Sitting opposite her as they wait for Melania to speak is her friend Nancy Scioli, of Italian descent. Scioli likes Melania, who would be the first foreign-born first lady in 187 years.

“I think she is very sweet, very classy,” said Scioli, but even the high-profile visit is not making her confident that Trump can win suburban Pennsylvania. “I think there’s a chance.”

Swing voters

There are large numbers of swing voters, college-educated whites and registered independents making these parts fertile grounds to harvest votes.

“Clinton is clearly hammering Trump in the suburbs,” said US congressman Brendan Boyle, a Democrat, whose district covers part of Philadelphia and a large swathe of the suburbs.

“He is underperforming every previous Republican nominee in my lifetime in suburban Philadelphia. The flip side is he is overperforming in more rural parts of the state. The question is whether he will do well enough in suburban Pennsylvania to win state-wide. I still think she would still be able to win by four or five points.”

If Trump wins everywhere Mitt Romney won in 2012 and adds Ohio, Florida, Iowa, Nevada and New Hampshire – where the race is either tight or he is ahead – he would reach a tie at 269 electoral votes, one shy of the winning 270, putting the presidency in the hands of a House of Representatives vote. Of the blue northern industrial states he has focused on in recent days – including Wisconsin and Michigan – Trump has the best chance in Pennsylvania, which has 20 electoral votes up for grabs.

“It is a place where we are going to leave it all on the field,” Trump’s campaign manager Kellyanne Conway told reporters before Melania’s speech in the town of Berwyn.

Clinton knows this.

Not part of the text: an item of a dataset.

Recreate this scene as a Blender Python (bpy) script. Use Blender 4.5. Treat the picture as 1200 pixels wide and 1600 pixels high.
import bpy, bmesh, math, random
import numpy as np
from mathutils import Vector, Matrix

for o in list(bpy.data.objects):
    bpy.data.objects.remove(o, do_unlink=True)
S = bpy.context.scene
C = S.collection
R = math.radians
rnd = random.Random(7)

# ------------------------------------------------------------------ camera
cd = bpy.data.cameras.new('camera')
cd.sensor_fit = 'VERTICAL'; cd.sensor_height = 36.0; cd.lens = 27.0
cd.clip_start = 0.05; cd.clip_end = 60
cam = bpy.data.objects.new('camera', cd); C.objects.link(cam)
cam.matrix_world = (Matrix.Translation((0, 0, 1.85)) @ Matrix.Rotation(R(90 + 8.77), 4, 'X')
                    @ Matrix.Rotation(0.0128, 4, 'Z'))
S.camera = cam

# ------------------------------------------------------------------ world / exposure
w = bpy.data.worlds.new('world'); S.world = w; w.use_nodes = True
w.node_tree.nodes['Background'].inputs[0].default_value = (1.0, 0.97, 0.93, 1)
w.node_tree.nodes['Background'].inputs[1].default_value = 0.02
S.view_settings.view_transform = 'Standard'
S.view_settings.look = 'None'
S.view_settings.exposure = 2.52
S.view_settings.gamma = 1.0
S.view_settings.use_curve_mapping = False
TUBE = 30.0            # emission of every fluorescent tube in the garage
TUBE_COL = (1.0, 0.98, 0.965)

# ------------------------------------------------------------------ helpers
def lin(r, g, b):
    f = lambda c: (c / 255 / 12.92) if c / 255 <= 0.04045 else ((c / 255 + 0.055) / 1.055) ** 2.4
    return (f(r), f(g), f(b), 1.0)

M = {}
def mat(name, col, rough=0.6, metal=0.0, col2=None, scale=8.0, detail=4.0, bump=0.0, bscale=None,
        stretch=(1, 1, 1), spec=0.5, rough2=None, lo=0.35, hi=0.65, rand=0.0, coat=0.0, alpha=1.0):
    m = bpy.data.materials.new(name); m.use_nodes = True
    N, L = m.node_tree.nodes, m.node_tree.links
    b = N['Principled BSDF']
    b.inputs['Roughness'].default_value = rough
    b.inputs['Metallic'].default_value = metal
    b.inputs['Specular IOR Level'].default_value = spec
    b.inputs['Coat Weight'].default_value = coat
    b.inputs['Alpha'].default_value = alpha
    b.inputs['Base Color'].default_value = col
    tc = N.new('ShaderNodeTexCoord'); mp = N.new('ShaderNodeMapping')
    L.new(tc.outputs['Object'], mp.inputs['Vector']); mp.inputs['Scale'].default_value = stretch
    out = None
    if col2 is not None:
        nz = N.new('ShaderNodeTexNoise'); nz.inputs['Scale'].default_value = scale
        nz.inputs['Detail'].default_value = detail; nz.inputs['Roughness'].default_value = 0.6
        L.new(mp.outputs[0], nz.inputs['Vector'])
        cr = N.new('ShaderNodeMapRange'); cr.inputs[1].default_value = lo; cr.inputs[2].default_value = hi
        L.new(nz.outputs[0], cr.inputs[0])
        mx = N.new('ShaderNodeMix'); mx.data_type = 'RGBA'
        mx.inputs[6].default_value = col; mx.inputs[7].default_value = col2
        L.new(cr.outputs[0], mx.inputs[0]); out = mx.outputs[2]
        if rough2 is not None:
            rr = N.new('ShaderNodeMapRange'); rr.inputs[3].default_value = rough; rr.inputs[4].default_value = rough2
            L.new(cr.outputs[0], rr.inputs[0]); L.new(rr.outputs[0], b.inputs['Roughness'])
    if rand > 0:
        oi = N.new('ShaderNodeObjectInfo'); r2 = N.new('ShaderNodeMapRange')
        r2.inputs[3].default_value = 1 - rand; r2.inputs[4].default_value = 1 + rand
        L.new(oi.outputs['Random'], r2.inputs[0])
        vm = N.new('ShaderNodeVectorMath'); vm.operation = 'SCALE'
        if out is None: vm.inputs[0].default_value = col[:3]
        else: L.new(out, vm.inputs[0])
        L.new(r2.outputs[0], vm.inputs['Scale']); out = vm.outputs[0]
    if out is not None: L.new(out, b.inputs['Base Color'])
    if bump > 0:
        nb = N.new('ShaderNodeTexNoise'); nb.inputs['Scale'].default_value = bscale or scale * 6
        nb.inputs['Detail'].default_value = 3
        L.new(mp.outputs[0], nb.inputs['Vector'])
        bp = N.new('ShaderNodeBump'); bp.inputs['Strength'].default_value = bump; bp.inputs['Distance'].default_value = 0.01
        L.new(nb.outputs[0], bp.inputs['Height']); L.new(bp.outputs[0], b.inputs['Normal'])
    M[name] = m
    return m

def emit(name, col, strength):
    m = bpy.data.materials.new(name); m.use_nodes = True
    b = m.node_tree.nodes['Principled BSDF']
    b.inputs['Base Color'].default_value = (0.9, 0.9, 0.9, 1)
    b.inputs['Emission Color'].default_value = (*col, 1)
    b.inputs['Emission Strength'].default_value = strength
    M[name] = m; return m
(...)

Pennsylvania is her firewall, her “checkmate” state, and her camp too is throwing everything at it in the final days of campaigning in a state that has no early-voting, which tends to favour Democrats. President Barack Obama and Michelle Obama will join Bill, Hillary and Chelsea Clinton at an event in Philadelphia on Monday to try to drive up her urban vote, while vice-president Joe Biden will hold four events across the state this weekend.

Even Trump’s supporters in the Philly suburbs are doubtful of his chances here. One sign of this was the attendance at Melania Trump’s event. It was less than half-full, and organised only a day in advance.

“I don’t see him winning,” said Leona Moore. “This area is just not for him. The women are not for him because of what he has said, the sexist stuff that he has said.”